'''
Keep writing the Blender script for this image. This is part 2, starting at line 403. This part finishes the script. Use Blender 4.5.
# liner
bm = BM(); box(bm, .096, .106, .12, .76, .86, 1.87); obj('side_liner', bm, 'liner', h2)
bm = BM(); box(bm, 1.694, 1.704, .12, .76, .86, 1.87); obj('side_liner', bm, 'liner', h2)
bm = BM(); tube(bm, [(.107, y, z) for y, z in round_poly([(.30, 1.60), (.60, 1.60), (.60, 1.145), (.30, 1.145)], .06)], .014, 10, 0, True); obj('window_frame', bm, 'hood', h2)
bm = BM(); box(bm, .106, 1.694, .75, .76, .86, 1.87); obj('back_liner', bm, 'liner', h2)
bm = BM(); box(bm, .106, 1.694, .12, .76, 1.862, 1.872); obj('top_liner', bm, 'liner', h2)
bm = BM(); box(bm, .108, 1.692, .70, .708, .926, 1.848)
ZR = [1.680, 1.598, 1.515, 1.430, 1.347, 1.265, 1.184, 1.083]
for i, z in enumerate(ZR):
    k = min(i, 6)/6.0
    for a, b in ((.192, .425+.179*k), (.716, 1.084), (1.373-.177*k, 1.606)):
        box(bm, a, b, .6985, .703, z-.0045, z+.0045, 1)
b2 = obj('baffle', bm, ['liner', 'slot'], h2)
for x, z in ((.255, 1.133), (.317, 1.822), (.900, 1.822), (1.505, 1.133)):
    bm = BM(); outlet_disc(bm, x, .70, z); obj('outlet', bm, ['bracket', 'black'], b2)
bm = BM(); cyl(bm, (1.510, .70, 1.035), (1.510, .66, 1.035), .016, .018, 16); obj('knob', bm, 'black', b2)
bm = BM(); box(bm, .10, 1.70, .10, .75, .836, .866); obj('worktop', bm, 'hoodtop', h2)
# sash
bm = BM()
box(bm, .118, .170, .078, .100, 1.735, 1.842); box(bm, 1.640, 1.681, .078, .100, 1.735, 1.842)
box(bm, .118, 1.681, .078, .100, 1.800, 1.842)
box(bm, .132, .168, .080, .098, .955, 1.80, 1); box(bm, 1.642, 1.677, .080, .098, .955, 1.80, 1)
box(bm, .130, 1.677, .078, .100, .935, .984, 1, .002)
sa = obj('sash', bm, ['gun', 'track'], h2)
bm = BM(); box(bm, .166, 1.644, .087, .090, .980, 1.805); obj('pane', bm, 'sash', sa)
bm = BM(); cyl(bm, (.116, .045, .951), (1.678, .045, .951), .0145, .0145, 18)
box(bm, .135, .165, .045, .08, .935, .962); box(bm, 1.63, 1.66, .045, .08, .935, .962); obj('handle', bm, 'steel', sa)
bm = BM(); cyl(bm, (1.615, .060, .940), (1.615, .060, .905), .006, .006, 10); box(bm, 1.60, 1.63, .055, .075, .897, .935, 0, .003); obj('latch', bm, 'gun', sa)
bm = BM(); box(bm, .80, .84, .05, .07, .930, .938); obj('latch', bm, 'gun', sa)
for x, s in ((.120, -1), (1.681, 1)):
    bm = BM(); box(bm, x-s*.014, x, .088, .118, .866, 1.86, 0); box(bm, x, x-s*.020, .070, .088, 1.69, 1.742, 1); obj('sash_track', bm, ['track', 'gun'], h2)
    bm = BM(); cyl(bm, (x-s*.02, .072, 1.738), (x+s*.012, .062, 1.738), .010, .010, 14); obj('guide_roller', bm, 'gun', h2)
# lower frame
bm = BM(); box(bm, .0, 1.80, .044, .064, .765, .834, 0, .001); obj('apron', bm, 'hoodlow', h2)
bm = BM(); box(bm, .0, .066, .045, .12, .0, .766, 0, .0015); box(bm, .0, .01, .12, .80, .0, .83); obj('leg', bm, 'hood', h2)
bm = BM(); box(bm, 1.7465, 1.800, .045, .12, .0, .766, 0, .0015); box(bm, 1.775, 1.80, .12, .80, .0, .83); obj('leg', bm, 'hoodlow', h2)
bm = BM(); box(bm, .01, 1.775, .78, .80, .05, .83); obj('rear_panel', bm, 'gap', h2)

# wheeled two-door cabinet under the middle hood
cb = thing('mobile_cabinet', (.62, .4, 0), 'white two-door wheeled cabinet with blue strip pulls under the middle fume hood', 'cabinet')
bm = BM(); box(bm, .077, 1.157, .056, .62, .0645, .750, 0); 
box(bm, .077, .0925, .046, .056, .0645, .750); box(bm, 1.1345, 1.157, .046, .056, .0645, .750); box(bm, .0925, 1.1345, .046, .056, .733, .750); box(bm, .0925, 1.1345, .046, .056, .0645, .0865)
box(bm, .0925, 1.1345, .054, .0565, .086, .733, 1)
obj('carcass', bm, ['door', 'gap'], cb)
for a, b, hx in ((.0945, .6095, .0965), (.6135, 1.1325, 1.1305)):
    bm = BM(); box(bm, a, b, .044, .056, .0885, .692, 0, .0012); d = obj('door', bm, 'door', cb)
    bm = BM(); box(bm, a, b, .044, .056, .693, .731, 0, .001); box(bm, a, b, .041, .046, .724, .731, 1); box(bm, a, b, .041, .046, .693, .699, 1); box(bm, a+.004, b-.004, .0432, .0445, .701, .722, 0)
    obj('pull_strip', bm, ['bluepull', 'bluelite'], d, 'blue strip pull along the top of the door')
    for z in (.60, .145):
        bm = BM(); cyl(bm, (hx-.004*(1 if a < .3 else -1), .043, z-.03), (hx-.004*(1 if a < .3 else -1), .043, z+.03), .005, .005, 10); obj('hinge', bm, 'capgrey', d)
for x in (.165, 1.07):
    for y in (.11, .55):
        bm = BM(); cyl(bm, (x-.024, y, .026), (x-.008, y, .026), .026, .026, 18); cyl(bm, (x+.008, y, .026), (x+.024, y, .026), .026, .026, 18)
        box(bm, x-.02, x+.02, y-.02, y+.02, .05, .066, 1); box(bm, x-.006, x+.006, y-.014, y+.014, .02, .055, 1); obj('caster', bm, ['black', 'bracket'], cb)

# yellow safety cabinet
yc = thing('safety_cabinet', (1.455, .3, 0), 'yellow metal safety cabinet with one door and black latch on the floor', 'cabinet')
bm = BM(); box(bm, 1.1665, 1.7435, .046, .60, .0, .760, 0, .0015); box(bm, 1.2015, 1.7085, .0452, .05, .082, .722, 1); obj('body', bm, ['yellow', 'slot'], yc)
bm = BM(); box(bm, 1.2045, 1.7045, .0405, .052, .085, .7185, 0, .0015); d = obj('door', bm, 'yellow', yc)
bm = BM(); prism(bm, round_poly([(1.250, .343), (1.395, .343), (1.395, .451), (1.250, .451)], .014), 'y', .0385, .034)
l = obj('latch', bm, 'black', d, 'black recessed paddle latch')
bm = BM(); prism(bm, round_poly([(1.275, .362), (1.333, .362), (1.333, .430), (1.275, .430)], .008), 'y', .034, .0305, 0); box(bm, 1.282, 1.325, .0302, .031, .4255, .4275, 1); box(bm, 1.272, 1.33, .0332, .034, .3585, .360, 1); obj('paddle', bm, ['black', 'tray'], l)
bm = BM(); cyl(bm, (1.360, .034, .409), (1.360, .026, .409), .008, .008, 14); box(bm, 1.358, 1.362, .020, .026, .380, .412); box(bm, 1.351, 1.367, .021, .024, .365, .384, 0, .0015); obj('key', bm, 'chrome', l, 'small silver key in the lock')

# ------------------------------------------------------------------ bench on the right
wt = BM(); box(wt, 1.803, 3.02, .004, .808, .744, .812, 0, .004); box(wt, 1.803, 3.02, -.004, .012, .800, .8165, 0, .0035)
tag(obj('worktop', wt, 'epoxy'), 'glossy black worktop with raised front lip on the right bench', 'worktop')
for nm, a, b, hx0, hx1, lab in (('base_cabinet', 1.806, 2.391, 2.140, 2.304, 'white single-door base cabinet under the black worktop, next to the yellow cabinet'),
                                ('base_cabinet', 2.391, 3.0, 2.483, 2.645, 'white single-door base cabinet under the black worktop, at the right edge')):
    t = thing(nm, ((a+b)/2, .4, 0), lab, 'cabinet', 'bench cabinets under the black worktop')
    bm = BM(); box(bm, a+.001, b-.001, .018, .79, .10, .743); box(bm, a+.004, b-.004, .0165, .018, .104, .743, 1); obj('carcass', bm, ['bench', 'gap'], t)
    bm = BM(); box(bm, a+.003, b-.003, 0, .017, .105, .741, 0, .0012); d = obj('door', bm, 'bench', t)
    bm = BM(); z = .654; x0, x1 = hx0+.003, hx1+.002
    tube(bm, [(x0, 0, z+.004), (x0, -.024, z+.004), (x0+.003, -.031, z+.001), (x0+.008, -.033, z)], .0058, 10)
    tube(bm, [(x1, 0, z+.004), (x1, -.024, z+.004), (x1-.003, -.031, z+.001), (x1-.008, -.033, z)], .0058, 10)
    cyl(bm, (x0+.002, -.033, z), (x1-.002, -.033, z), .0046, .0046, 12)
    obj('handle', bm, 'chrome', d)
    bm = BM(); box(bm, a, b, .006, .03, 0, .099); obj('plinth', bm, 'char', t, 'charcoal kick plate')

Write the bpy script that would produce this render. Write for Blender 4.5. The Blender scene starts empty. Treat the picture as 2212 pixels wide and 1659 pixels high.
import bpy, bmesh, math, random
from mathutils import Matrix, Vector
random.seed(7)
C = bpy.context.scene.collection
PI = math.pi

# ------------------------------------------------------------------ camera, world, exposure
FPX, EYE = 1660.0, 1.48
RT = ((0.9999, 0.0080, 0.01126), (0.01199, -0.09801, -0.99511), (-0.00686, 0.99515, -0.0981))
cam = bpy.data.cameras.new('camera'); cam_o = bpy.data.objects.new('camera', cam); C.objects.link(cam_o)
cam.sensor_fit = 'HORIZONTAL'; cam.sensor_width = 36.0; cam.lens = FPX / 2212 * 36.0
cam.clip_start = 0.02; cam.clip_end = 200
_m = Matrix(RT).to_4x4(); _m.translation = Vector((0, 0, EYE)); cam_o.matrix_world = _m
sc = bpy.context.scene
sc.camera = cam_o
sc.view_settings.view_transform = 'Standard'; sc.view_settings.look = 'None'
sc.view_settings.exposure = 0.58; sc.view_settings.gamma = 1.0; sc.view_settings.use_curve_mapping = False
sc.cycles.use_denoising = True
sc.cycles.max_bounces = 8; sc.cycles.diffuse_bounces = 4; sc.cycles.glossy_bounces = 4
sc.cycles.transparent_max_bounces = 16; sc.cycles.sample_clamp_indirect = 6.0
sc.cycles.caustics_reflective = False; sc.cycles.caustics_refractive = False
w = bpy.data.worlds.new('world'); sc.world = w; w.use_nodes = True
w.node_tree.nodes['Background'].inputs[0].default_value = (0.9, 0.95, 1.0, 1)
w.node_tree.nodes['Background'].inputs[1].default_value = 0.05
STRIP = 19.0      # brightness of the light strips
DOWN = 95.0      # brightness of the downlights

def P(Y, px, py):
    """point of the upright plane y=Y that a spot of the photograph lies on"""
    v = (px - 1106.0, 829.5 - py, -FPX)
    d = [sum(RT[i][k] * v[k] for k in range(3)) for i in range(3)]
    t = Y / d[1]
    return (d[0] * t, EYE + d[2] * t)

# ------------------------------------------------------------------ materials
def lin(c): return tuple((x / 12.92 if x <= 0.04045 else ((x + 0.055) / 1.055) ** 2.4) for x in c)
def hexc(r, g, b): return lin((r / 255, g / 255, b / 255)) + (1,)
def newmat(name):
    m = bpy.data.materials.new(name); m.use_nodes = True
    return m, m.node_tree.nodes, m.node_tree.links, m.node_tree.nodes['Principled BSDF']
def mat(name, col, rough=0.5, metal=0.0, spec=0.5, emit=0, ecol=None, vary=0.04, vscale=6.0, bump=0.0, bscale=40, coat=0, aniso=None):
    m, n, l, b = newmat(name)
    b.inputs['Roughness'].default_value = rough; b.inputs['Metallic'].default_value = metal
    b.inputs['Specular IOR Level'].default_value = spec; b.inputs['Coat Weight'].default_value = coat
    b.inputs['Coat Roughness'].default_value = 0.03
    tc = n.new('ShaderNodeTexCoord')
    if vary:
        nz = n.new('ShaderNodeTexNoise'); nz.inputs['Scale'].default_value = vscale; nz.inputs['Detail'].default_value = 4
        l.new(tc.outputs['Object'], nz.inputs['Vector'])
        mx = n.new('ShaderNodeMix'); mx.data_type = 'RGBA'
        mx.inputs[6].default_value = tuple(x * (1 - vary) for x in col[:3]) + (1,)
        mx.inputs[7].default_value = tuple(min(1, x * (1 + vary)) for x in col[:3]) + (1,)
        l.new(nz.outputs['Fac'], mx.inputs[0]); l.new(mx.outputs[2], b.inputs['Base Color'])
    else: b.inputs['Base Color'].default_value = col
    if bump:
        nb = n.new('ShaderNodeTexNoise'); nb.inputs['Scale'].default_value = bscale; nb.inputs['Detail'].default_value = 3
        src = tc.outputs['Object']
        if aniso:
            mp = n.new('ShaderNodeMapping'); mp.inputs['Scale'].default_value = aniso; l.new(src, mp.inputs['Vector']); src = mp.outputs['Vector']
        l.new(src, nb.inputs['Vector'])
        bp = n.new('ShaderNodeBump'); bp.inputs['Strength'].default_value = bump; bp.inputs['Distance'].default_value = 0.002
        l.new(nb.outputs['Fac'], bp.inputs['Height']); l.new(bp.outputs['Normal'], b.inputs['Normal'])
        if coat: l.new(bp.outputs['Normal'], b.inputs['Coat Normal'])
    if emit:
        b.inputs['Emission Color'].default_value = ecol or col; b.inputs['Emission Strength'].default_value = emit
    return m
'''
Task brief: Work out how many lines of the data hold the string "script". Reply with that number alone.

Answer to the problem: 2